Others in this thread do believe that entropy is a subjective measure, or more precisely a measurement of the information that an observer has about a system instead of a measurement about the state of the system itself. Information theory easily leads to this interpretation, since for example the informational content of a stream of bytes can very much be observer-dependent. For example, a perfectly encrypted stream of all 1s will appear to have very high entropy for anyone who doesn't know the decryption process and key, while in some sense it will be interpreted as a stream with entropy 0 by someone who knows the decryption process and key.
Of course, the example I gave is arguable, since the two observers are not actually observing the same process. One is looking at enc(x), the other is looking at x. They would both agree that enc(x) has high entropy, and x has low entropy. But this same kind of phenomenon doesn't work with physical entropy. A gas is going to burn my hand or not regardless of how well I know its microstates.

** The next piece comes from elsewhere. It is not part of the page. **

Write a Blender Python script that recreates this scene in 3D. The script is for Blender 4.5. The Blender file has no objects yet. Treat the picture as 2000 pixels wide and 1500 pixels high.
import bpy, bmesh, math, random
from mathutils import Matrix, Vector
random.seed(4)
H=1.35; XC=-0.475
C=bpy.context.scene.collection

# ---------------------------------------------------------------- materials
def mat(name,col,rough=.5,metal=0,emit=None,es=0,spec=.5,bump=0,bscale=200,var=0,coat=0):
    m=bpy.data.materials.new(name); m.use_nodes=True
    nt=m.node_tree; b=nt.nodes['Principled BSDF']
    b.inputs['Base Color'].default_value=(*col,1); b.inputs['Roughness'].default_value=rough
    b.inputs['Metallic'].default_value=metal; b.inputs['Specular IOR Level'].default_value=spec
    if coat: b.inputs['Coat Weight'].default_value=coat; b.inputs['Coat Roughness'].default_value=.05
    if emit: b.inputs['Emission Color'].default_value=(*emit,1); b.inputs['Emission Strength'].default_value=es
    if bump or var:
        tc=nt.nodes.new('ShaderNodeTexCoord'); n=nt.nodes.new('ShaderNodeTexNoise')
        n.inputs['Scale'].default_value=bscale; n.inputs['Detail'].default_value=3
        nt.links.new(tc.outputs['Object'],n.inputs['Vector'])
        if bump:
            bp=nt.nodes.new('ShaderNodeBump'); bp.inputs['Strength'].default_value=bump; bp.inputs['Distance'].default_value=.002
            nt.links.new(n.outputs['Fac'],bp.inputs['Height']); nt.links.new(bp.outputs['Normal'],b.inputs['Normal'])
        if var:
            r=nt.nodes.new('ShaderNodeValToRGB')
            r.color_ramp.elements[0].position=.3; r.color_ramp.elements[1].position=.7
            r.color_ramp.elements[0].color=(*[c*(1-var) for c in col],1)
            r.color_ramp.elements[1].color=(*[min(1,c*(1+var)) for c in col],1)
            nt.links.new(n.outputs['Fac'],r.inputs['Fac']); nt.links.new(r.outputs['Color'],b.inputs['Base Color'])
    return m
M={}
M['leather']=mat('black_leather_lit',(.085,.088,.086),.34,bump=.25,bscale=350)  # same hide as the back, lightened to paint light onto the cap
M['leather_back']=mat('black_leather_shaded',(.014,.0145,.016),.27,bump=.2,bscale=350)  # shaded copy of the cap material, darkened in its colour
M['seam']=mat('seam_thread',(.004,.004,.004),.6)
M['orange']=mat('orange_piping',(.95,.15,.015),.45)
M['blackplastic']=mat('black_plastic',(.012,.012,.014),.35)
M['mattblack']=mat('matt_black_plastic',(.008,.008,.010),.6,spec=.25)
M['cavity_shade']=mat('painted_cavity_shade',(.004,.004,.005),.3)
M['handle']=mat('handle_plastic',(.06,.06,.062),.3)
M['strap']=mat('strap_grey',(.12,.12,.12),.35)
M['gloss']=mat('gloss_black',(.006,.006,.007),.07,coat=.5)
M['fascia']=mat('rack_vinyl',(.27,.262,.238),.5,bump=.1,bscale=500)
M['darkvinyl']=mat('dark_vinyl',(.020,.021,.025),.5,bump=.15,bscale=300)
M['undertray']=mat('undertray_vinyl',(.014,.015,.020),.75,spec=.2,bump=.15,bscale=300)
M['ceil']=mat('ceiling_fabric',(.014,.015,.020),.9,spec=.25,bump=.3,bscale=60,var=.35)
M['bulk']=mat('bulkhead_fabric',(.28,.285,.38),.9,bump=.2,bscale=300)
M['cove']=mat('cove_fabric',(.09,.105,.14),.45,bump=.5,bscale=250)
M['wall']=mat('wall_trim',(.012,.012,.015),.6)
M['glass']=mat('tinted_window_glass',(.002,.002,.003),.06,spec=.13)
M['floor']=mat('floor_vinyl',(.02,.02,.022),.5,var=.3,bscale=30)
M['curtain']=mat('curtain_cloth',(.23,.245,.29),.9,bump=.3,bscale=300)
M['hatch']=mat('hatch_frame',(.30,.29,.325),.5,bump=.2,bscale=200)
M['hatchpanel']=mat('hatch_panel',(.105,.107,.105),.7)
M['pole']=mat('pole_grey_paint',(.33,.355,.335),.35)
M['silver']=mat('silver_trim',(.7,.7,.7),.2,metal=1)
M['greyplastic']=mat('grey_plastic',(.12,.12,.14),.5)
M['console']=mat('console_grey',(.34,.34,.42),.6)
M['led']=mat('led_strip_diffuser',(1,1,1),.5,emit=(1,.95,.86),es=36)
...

As far as I understand it, the original thread was about whether this distinction exists at all. That is, my understanding is that the whole thread is about opposition to the Quanta article's assertion, which suggests that thermodynamic entropy is the same thing as information-theory entropy and that it is not a "physical" property of a system, but a quantity which measures the information that an observer has about said system.
If you already agree that the two are distinct measures, I believe there is no disagreement in the sub-thread.
Is there a concrete physical example where the information-theory definition of entropy conflicts with experiment?